Exercise details: Write out each line from the data below that includes the word "This".

Exercise input:
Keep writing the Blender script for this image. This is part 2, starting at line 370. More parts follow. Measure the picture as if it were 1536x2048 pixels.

* * *

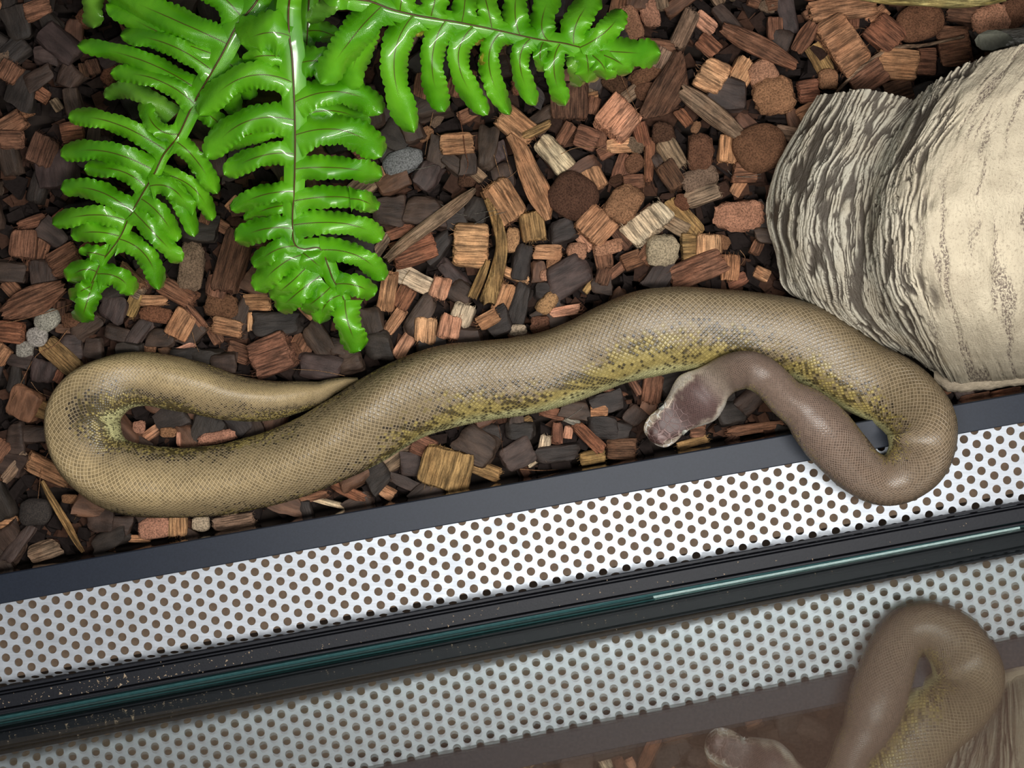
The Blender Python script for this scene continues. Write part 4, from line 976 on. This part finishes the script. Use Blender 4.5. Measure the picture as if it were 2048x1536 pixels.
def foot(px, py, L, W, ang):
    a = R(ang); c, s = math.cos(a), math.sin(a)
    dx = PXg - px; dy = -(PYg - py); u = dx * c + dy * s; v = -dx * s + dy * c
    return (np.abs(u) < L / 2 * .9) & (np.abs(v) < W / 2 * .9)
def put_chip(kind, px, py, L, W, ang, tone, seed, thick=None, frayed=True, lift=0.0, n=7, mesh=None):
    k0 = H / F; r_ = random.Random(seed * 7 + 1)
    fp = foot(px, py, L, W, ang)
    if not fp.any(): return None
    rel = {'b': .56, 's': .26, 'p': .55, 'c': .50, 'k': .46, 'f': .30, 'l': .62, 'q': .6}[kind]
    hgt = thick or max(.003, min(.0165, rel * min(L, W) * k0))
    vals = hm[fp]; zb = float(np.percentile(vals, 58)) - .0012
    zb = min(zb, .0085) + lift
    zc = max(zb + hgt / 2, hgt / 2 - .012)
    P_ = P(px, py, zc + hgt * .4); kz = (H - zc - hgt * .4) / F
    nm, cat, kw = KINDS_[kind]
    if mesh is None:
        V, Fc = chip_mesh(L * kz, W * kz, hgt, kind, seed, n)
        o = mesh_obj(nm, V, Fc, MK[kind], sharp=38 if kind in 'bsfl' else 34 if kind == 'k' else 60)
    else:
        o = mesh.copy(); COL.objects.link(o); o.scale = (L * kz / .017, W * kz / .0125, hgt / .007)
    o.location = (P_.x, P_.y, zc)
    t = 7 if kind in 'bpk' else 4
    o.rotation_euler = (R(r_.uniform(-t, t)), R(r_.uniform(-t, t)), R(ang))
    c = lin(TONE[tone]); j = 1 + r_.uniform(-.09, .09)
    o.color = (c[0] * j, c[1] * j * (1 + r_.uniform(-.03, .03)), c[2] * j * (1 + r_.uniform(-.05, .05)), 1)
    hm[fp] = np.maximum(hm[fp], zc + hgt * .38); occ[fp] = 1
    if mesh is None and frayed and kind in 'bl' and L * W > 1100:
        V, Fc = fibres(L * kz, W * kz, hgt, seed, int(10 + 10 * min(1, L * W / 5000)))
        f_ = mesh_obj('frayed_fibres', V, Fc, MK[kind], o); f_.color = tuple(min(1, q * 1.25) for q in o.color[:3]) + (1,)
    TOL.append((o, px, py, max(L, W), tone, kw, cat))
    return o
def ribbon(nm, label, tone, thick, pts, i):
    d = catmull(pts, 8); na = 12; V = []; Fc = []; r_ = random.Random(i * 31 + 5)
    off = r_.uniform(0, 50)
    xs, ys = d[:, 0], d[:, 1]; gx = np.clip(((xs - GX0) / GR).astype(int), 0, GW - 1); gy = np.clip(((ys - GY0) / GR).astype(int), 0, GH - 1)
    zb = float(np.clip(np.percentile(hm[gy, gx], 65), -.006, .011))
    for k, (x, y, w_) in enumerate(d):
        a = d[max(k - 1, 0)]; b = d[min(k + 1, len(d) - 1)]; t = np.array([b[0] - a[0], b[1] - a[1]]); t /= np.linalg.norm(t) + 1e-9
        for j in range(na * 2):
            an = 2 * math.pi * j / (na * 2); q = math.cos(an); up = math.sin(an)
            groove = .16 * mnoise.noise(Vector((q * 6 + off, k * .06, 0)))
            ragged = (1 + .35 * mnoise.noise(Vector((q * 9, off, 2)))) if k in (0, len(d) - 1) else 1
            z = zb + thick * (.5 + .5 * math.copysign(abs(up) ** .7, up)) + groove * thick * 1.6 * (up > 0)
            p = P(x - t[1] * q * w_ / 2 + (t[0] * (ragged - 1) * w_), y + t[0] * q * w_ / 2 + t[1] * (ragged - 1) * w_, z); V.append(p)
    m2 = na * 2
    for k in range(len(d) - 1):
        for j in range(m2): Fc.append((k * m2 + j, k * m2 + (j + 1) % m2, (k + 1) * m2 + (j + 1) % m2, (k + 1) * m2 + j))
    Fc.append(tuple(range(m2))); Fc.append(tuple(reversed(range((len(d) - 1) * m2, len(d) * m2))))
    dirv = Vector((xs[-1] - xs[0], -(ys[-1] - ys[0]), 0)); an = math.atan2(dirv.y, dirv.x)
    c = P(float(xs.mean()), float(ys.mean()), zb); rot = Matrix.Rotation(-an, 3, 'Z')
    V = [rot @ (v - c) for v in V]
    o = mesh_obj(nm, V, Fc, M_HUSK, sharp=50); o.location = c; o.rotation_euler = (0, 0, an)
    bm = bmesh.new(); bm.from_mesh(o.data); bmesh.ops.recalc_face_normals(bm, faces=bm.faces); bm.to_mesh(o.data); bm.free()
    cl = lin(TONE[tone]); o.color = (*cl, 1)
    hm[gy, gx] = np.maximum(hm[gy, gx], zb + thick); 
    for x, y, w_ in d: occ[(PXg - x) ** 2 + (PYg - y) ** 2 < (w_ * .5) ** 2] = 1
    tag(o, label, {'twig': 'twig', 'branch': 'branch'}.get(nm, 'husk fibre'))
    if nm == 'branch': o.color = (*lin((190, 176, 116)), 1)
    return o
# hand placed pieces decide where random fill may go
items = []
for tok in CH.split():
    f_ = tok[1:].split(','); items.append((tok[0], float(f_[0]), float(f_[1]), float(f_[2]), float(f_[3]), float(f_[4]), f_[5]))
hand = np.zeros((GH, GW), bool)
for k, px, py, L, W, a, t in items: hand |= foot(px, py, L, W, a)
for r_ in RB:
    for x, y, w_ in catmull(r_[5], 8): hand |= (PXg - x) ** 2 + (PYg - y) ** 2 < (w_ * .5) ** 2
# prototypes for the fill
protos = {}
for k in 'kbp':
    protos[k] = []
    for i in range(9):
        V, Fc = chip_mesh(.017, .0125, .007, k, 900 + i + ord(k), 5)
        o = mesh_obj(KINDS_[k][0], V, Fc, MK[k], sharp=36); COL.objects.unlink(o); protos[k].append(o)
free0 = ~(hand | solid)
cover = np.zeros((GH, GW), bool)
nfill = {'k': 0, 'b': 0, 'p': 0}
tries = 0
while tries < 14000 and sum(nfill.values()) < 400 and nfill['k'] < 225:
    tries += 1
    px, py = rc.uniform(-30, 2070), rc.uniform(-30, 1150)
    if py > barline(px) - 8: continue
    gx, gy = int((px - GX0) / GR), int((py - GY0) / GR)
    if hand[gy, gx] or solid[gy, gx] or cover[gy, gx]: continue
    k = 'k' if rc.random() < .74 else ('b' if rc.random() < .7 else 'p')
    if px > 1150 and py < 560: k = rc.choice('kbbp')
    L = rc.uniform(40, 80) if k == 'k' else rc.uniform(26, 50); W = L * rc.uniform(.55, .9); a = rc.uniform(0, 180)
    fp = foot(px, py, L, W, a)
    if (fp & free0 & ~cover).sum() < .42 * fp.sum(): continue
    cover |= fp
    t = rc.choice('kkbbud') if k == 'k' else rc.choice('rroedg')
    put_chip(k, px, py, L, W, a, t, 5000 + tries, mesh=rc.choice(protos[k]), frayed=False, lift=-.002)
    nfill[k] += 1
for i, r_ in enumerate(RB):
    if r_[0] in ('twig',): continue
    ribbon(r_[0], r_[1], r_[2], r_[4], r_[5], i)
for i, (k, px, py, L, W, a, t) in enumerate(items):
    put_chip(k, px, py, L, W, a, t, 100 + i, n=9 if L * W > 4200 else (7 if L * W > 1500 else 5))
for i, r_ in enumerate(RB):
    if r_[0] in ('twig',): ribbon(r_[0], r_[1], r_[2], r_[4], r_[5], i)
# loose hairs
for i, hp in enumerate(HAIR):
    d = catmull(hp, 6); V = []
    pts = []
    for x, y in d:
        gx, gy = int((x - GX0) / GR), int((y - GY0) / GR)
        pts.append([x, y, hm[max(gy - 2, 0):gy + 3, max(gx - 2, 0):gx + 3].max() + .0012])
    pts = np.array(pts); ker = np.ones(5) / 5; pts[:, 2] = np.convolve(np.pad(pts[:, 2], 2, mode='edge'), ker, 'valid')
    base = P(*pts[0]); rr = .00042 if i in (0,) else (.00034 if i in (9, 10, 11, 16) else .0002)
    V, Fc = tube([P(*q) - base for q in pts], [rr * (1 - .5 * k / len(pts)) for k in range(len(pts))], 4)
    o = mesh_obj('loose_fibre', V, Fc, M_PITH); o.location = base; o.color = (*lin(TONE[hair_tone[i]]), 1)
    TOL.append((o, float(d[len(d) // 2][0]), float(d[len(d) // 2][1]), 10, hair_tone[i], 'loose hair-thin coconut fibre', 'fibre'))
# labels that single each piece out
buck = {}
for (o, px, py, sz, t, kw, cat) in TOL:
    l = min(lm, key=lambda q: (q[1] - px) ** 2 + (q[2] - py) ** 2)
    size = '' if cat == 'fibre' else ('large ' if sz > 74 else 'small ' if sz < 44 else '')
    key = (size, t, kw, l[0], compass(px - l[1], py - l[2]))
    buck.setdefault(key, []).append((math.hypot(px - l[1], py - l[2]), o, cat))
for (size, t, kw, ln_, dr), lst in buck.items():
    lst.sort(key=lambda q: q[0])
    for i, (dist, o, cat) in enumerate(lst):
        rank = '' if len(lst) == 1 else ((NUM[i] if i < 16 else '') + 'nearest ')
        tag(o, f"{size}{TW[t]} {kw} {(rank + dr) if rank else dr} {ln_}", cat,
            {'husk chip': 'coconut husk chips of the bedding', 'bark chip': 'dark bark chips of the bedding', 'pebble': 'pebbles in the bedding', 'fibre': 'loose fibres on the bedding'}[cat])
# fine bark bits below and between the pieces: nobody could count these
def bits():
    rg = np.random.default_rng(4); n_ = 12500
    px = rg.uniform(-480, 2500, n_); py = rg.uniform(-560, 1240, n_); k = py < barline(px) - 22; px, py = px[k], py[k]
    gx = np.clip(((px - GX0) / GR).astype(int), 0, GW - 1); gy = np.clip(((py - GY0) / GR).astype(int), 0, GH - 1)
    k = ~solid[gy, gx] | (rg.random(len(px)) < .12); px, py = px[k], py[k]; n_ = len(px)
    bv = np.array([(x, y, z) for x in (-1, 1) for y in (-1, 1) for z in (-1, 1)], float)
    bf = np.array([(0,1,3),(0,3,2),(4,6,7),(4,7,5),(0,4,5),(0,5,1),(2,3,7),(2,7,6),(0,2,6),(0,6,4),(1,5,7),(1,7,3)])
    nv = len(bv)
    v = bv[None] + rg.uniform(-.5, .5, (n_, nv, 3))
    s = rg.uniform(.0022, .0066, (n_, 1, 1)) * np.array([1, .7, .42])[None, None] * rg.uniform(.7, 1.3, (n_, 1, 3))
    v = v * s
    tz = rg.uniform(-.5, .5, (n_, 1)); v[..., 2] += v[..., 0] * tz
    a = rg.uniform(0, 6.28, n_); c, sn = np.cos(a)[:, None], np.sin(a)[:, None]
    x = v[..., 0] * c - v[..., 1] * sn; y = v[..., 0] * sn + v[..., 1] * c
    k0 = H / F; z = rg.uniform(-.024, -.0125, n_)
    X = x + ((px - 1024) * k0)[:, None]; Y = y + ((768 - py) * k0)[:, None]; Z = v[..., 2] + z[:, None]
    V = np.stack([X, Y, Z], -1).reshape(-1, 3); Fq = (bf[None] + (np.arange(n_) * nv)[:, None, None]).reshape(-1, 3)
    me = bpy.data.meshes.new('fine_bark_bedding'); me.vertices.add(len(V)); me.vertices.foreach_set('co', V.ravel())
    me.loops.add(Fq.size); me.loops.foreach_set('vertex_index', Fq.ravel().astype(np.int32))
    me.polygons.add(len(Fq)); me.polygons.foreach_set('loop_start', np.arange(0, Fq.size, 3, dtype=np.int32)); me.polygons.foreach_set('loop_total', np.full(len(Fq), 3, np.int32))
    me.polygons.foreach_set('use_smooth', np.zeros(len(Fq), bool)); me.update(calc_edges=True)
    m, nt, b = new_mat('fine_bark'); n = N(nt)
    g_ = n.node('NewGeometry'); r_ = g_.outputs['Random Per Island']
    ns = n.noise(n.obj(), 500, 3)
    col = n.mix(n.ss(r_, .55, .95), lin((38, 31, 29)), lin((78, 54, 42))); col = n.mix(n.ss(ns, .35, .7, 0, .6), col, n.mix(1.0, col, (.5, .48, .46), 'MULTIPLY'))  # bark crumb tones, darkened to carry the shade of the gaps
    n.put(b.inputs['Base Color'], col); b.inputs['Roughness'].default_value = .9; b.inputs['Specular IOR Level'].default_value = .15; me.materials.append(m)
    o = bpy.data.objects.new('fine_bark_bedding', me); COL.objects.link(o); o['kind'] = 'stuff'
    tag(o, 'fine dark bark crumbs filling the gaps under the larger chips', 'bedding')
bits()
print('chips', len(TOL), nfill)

Response:
Keep writing the Blender script for this image. This is part 2, starting at line 370. More parts follow. Measure the picture as if it were 1536x2048 pixels.
The Blender Python script for this scene continues. Write part 4, from line 976 on. This part finishes the script. Use Blender 4.5. Measure the picture as if it were 2048x1536 pixels.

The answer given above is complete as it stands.